Other key requirements include: informing individuals that personal information about them has been collected and the purpose of that collection; not retaining personal data for longer than is necessary; only using personal data for the purpose for which it was collected; giving individuals access to their personal data, the ability to correct inaccuracies and a right to opt-out of providing personal data; publishing a privacy policy; complying with restrictions on processing sensitive personal data and international data transfers; establishing a dispute resolution mechanism; and implementing additional security measures.

So far, the rules lack some of the nuances of the European laws and this has raised some concerns. Alarm had been expressed (particularly in the US) that the new rules are too restrictive and could deter foreign companies from doing business in India – the opposite from the intended effect.

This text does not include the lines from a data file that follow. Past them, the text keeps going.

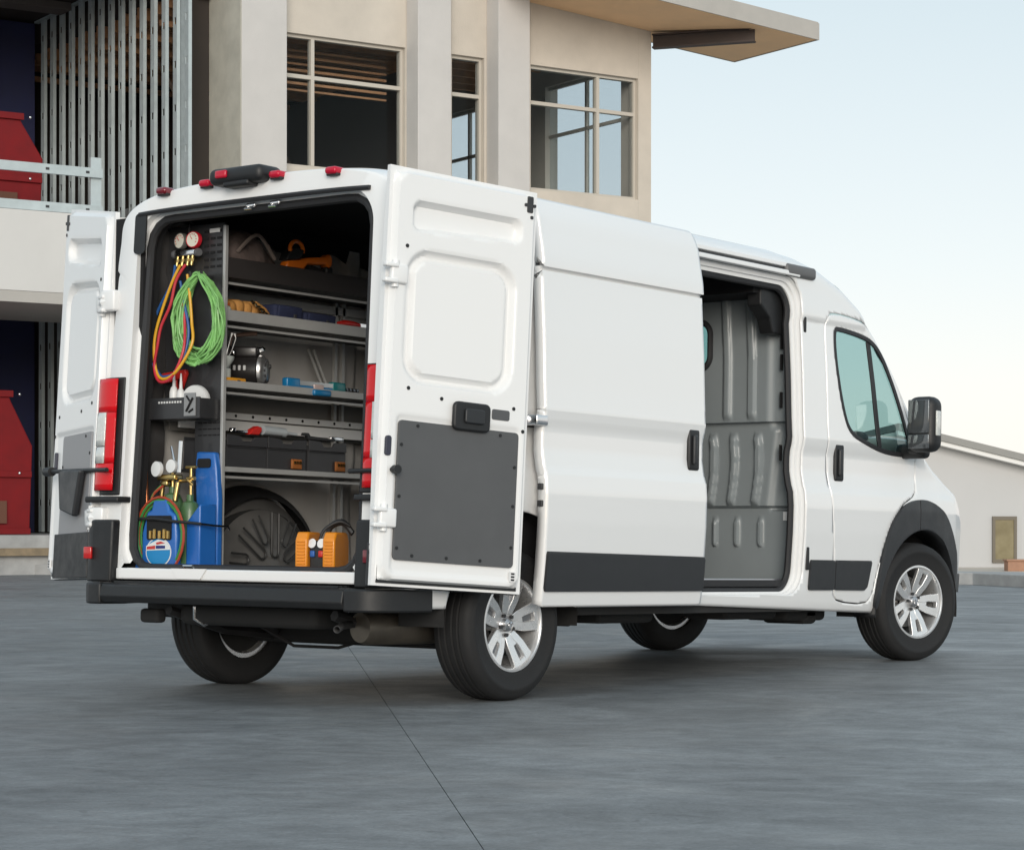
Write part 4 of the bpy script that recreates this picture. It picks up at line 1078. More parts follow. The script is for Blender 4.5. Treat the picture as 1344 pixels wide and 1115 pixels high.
def place_wheel(X, Y, steer, side, spin, proto=None):
    Mw = T(X, Y, RT-0.002) @ RZ(steer+(PI if side > 0 else 0)) @ Matrix.Rotation(spin, 4, 'Y')
    if proto is None:
        r_ = empty_part('wheel', van, VMI @ Mw)
        ty, rim, sp, pk, br, bk_, lug, cap, em = meshes
        ty.build('tyre', RUBBER, r_, smooth=40); rim.build('rim', ALLOY, r_, smooth=40); sp[1].build('hub', ALLOY, r_)
        so_ = sp[0].build('spoke', ALLOY, r_, smooth=30, bevel=0.003); po_ = pk.build('spoke_pocket', ALLOYD, so_, smooth=0, recalc=False)
        for i in range(1, 5):
            c = so_.copy(); COL.objects.link(c); c.parent = r_; c.matrix_local = Matrix.Rotation(2*PI*i/5, 4, 'Y'); d = po_.copy(); COL.objects.link(d); d.parent = c
        br.build('brake_disc', mat('brake_iron', (0.22, 0.215, 0.21), 0.4, 0.8, var=0.2, vscale=20), r_); bk_.build('backing_plate', UNDER, r_)
        lug.build('lug_nut', DSTEEL, r_, smooth=0)['kind'] = 'stuff'; cap.build('hub_cap', mat('hub_cap_grey', (0.45, 0.45, 0.46), 0.3, 0.9), r_); em.build('badge', CHROME, r_)
        return r_
    r_ = proto.copy(); COL.objects.link(r_); r_.parent = van; r_.matrix_local = VMI @ Mw
    for ch in list(proto.children):
        c = ch.copy(); COL.objects.link(c); c.parent = r_
    return r_
wh = place_wheel(0, -0.885, 0, -1, 0.12)
place_wheel(WB, -0.90, math.radians(-13), -1, 0.45, wh)
place_wheel(0, 0.885, 0, 1, 0.7, wh)
place_wheel(WB, 0.90, math.radians(-13), 1, 0.3, wh)

# underbody
k = M(); k.box(-0.80, 4.55, -0.80, 0.80, 0.43, 0.535); k.build('underbody', UNDER, van, smooth=0)
k = M(); k.rbox((0, 0, 0.30), (0.12, 1.50, 0.14), 0.04); k.build('rear_axle', UNDER, van)
for s in (-1, 1):
    k = M(); k.tube([(-0.78, s*0.55, 0.40), (-0.4, s*0.55, 0.30), (0, s*0.55, 0.265), (0.4, s*0.55, 0.31), (0.8, s*0.55, 0.42)], 0.026, 6); k.build('leaf_spring', DSTEEL, van)
    k = M(); k.cyl((-0.08, s*0.50, 0.28), (-0.25, s*0.46, 0.50), 0.028, n=12); k.build('shock_absorber', DSTEEL, van)
k = M(); k.rbox((-0.62, 0.06, 0.385), (0.26, 0.92, 0.11), 0.04); k.build('crossmember', UNDER, van)
k = M(); k.lathe([(0.0, -0.30), (0.07, -0.29), (0.082, -0.25), (0.082, 0.25), (0.07, 0.29), (0.0, 0.30)], (-0.36, -0.62, 0.345), (1, -0.1, 0), 24); mf = k.build('exhaust_muffler', MUFF, van)
k = M(); k.tube([(-0.70, -0.58, 0.36), (-0.78, -0.60, 0.355), (-0.86, -0.64, 0.34)], 0.018, 12, caps=False); k.build('tail_pipe', DSTEEL, mf, solid=0.004)
k = M(); k.tube([(-0.75, 0.40, 0.42), (-0.75, 0.40, 0.36), (-0.73, 0.35, 0.33), (-0.7, 0.30, 0.36)], 0.008, 6); k.build('tow_hook', CHROME, van)
k = M(); k.rbox((-0.78, 0.66, 0.37), (0.07, 0.13, 0.07), 0.02); k.build('tow_bracket', UNDER, van)
k = M(); k.tube([(-0.3, 0.55, 0.38), (-0.15, 0.30, 0.22), (0.05, 0.18, 0.21), (0.1, 0.05, 0.25)], 0.009, 6); k.build('brake_cable', DSTEEL, van)
for X0, X1, z in ((1.0, 1.5, 0.395), (2.2, 2.75, 0.40), (2.85, 3.3, 0.385), (3.05, 3.2, 0.365)):
    k = M(); k.rbox(((X0+X1)/2, -0.62, z), (X1-X0, 0.3, 0.10), 0.03); k.build('chassis_bracket', UNDER, van)
k = M(); k.rbox((0.62, -0.80, 0.40), (0.10, 0.12, 0.10), 0.02, (0, 0.5, 0)); k.build('chassis_bracket', UNDER, van)
for s in (-1, 1):
    k = M(); k.box(0.52, 3.45, s*0.93-0.03, s*0.93+0.03, 0.40, 0.50); k.build('sill_beam', UNDER, van, smooth=0)

# inner wheel well of the cargo space
wwell = M()
def wellf(a, b):
    # a: 0..PI around, b: 0..1 from wall to inboard face
    R_ = 0.485-0.065*b*b; y = 0.85-0.15*math.sin(b*PI/2)
    return Vector((0.02+R_*math.cos(a)*(1-0.0*b), y, 0.575+(R_-0.02)*math.sin(a)))
wwell.grid(wellf, frange(0, PI, PI/40), frange(0, 1, 0.1)); shroud = wwell; wwell = M()
face = [wellf(a, 1.0) for a in frange(0, PI, PI/40)]
cc = Vector((0.02, 0.655, 0.575))
nr = 8
wwell.grid(lambda i, t: face[i]*(1-t)+cc*t+Vector((0, 0.045*(1-t)-0.055*math.sin(PI/2*min(1, t*2.4))+0.010, 0)), list(range(len(face))), frange(0, 1, 1/20))
ww_ = wwell.build('wheel_well', WELLP, van, smooth=50); shroud.build('shroud', LININGB, ww_, smooth=50)
k = M()
for a, r0, r1 in ((0.18, 0.20, 0.36), (0.62, 0.12, 0.37), (1.05, 0.17, 0.37), (1.5, 0.09, 0.37), (1.98, 0.17, 0.37), (2.4, 0.12, 0.37), (2.9, 0.22, 0.36)):
    ca, sa = math.cos(a), math.sin(a); pp = Vector((-sa, 0, ca))
    loop = []
    c0 = Vector((0.02+ca*r0, 0.614, 0.60+sa*r0)); c1 = Vector((0.02+ca*min(r1, 0.31), 0.630, 0.585+sa*min(r1, 0.31)))
    wv_ = 0.026
    for t_ in range(7):
        an = PI*t_/6; loop.append(c0+pp*wv_*math.cos(an)-Vector((ca, 0, sa))*wv_*math.sin(an))
    pts = [c1+pp*wv_]+loop+[c1-pp*wv_]
    k.tube(pts, 0.006, 5)
k.build('rib', mat('well_rib', (0.030, 0.030, 0.030), 0.4), ww_)
k = M(); arcp = [(0.02+0.50*math.cos(a), 0.835, 0.575+0.475*math.sin(a)) for a in frange(0.1, PI-0.1, 0.08)]; k.tube(arcp, 0.012, 6); k.build('well_flange', LININGW, van)

# ------------------------------------------------------------------ shelving unit and equipment (each a thing of its own, standing in the tilted van)
def vthing(name, label, cat, x, y, z, rz=0, group=None): return thing(name, label, cat, VM @ T(x, y, z) @ RZ(rz), group)
exec_later = []
FZ = 0.577
sh_ = vthing('shelving_unit', 'black steel shelving unit along the left wall of the van', 'shelving', 0, 0, 0)
YF, YB = 0.385, 0.80
k = M(); k.box(-0.60, -0.588, YF, YB-0.005, 1.34, 2.315); ep = k.build('end_panel', SHELF, sh_, smooth=0, bevel=0.003)
k = M(); k.box(-0.60, -0.588, YF, 0.575, FZ, 1.338); k.build('end_panel', SHELF, sh_, smooth=0, bevel=0.003)
k = M(); k.box(-0.606, -0.584, YF-0.012, YF+0.006, FZ, 2.30); k.build('post', SHELFL, sh_, smooth=0, bevel=0.003)
k = M()
for r_ in range(6):
    for c_ in range(3):
        yy = 0.42+c_*0.045; zz = 2.10+r_*0.035
        k.box(-0.6035, -0.6005, yy-0.015, yy+0.015, zz-0.006, zz+0.006)
for r_ in range(3):
    for c_ in range(5): k.box(-0.6035, -0.6005, 0.40+c_*0.034-0.012, 0.40+c_*0.034+0.012, 1.265+r_*0.03-0.003, 1.265+r_*0.03+0.003)
k.build('louvre', LININGB, ep, smooth=0)
k = M(); k.box(-0.606, -0.601, 0.415, 0.485, 2.268, 2.288); k.build('name_plate', SHELFW, sh_, smooth=0)
k = M(); k.box(1.10, 1.112, YF, YB-0.01, FZ, 2.2); k.build('end_panel', SHELF, sh_, smooth=0)
def shelf(z0, z1, mlip, mtray=SHELF, name='shelf'):
    k = M(); k.box(-0.584, 1.098, YF+0.004, YB-0.02, z0, z0+0.012); s_ = k.build(name, mtray, sh_, smooth=0)
    k = M(); k.box(-0.584, 1.098, YF-0.006, YF+0.003, z0-0.004, z1); k.build('lip', mlip, s_, smooth=0, bevel=0.002)
    k = M(); k.box(-0.584, 1.098, YF+0.03, YF+0.036, z0-0.034, z0-0.022); k.build('edge', SHELFL, s_, smooth=0)
    return s_
DKB = mat('shelf_dark_brown', (0.030, 0.026, 0.025), 0.5)
shelf(2.050, 2.145, DKB)
shelf(1.835, 1.885, SHELFL)
shelf(1.505, 1.537, SHELFL)
shelf(1.088, 1.110, SHELFL)
k = M(); k.box(-0.584, 1.098, 0.772, 0.776, 1.30, 1.50); k.build('back_panel', mat('back_panel_taupe', (0.20, 0.19, 0.175), 0.5), sh_, smooth=0)
k = M(); k.box(-0.584, 1.098, 0.72, 0.735, 1.372, 1.408); br_ = k.build('back_rail', SHELFW, sh_, smooth=0, bevel=0.003)
k = M(); k.box(-0.584, 1.098, 0.70, 0.715, 1.310, 1.365); k.build('back_rail', SHELFW, sh_, smooth=0, bevel=0.003)
k = M()
for i in range(12): k.cyl((-0.42+i*0.125, 0.7195, 1.392), (-0.42+i*0.125, 0.717, 1.392), 0.008, n=8)
k.build('rail_hole', LININGB, br_)
k = M(); k.box(-0.584, 1.098, 0.765, 0.77, 1.955, 2.0).box(-0.584, 1.098, 0.74, 0.75, 1.985, 2.03); k.build('back_rail', SHELFL, sh_, smooth=0)
for X in (0.60, 0.66):
    k = M(); k.box(X, X+0.02, 0.74, 0.76, FZ, 2.2); k.build('post', SHELFL, sh_, smooth=0)
k = M(); k.tube([(0.38, 0.73, 1.78), (0.50, 0.70, 1.52)], 0.008, 6).tube([(0.42, 0.73, 1.78), (0.54, 0.70, 1.52)], 0.008, 6); k.build('strut', SHELFL, sh_)
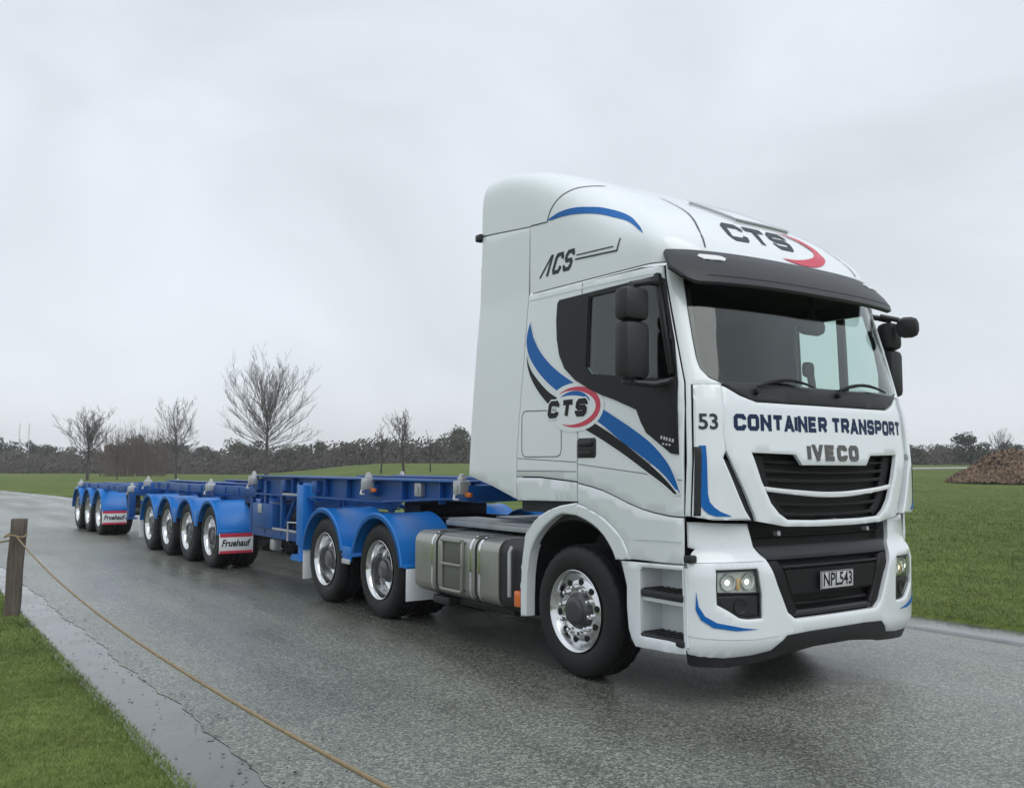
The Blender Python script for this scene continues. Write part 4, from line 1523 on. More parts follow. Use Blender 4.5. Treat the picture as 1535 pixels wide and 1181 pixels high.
# ------------------------------------------------------------------ trailers (frame: origin under the kingpin, x forward)
YAW2 = .6161
fw = Vector((math.sin(YAW), -math.cos(YAW), 0))
KP = T_O - fw * (WB + DS / 2)
TG = 'skeletal container trailers in the road train'
t1 = tag(empty('container_trailer', KP, YAW2 - PI / 2), 'blue four-axle skeletal trailer directly behind the white cab, with landing legs', 'trailer', TG)
t2 = tag(empty('container_trailer', KP, YAW2 - PI / 2), 'blue three-axle skeletal trailer at the tail end, coupled behind the four-axle one', 'trailer', TG)


def ibeam(mb, x0, x1, y, z0, z1, fl=.16):
    mb.box(((x0 + x1) / 2, y, (z0 + z1) / 2), (x1 - x0, .014, z1 - z0 - .02))
    mb.box(((x0 + x1) / 2, y, z1 - .01), (x1 - x0, fl, .02), .004); mb.box(((x0 + x1) / 2, y, z0 + .01), (x1 - x0, fl, .02), .004)


def twist(parent, x, y, z, top=True):
    sg = -1 if y < 0 else 1
    mb = MB()
    mb.box((x, y, z - .065), (.125, .12, .12), .012)
    mb.box((x, y + sg * .065, z - .085), (.06, .02, .10), .005)
    o = mb.build('twist_lock', STEEL, parent)
    if top:
        mb = MB(); mb.box((x, y, z + .012), (.075, .055, .03), .008); mb.box((x, y, z + .040), (.055, .042, .035), .012)
        mb.build('lock_head', PLATE, o)
    mb = MB(); mb.tube([(x + .02, y + sg * .09, z - .13), (x + .06, y + sg * .12, z - .17), (x + .14, y + sg * .12, z - .17)], .011, 6)
    mb.build('lock_handle', STEEL, o)


# main beams
mb = MB()
for yy in (-.57, .57):
    ibeam(mb, -3.4, 1.75, yy, 1.20, 1.42)
    # neck transition
    mb.prism([(-1.8, 1.21), (-2.3, .95), (-3.4, .95), (-3.4, 1.41), (-1.8, 1.41)], yy - .008, yy + .008)
    mb.box((-2.85, yy, .95), (1.1, .16, .02), .004)
    ibeam(mb, -9.7, -3.4, yy, .92, 1.27)
mb.build('main_beam', BLUEF, t1)
mb = MB()
mb.prism([(1.75, 1.415), (3.05, 1.33), (3.05, 1.29), (1.75, 1.205)], -.65, -.50); mb.prism([(1.75, 1.415), (3.05, 1.33), (3.05, 1.29), (1.75, 1.205)], .50, .65)
mb.box((1.75, 0, 1.31), (.02, 1.3, .2)); mb.box((2.4, 0, 1.30), (1.3, 1.3, .02))
mb.build('gooseneck', BLUEF, t1)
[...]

In particular, it has been unclear how the absolute requirement to obtain consent would apply to Indian outsourced service providers who are required to access the personal data of their customers’ customers. Amid concerns that the Indian service providers would need to obtain consent from the individuals to whom the data relates (even though they may not have direct contact with them), the Indian government has (on 24 August 2011) issued clarification to give Indian service providers the all clear. The clarification exempts the service provider from requirements of obtaining written consent and providing choice, access and correction mechanisms, as these are the responsibility of the organisation engaging it (under the applicable data privacy rules in its own country) and which has the direct relationship with the end customer.

The clarification states that any ‘body corporate providing services relating to collection, storage, dealing or handling of sensitive personal data or information under contractual obligation with any legal entity located within or outside India’ is exempt from the requirement to obtain consent. As such, it will only apply to Indian companies to the extent they obtain personal data directly and not as part of an outsourced service provision arrangement.

Further clarification is also required on other aspects of the new rules as, on the face of it, data subjects have an unlimited right to access to their personal data (without any of the exceptions provided under European laws) and consent can be unilaterally withdrawn by the data subject. Without reasonable safeguards, these requirements could create a disproportionate impact on Indian businesses.

Indian businesses will hope that that the Indian government will take a pragmatic approach to these rules, as it has for the consent requirements for outsourced service providers, to minimise the impact of the new rules – but what about UK businesses, what’s the impact on them?


How do the new rules affect transfers of personal data to group companies or suppliers based in India?

The new rules will affect transfers between group companies if the personal data originates from India as the Indian entity, in order to comply with the new rules, will need to ensure that all other group companies accessing the data meet the requirements of the new rules. For many companies, appropriate measures will already be in place to ensure that all intra-group transfers of personal data comply with European or US requirements – however, the new Indian rules are different (albeit similar) and UK businesses with Indian affiliates will need to monitor developments in India to ensure that group-wide data privacy procedures are in line with the Indian rules.

In respect of transfers of personal data from UK businesses to Indian suppliers, European data protection laws will apply as normal and it is these rules (not the Indian ones) that UK businesses will need to be mindful of.

Will the new rules impact the way in which Indian suppliers provide services?

The new rules impose certain mandatory data privacy standards that UK businesses would normally impose contractually. As such, they should give additional comfort to UK businesses that Indian outsourced service providers will comply with those requirements and, in turn, ensure that the UK business meets its obligation under European laws to ensure adequate protection for personal data.

But it should not be forgotten that there are still key differences between the European and Indian requirements and it will not be enough just to rely on Indian protections. UK businesses must still ensure that ‘adequate protection’, most commonly achieved using the EU-approved model clauses, is in place with the Indian service provider.

The new rules are a step forward, helping to bring India into line with European practices and will give further comfort to customers of Indian service providers that personal data is secure. In practice, UK businesses are unlikely to see a step-change, as many leading service providers will already comply with best practice to meet their customers’ requirements. UK businesses should be reassured by recent developments, which bolster the protections Indian companies must put in place without (due to the recent clarification) hindering the way in which they provide services to UK businesses and their customers.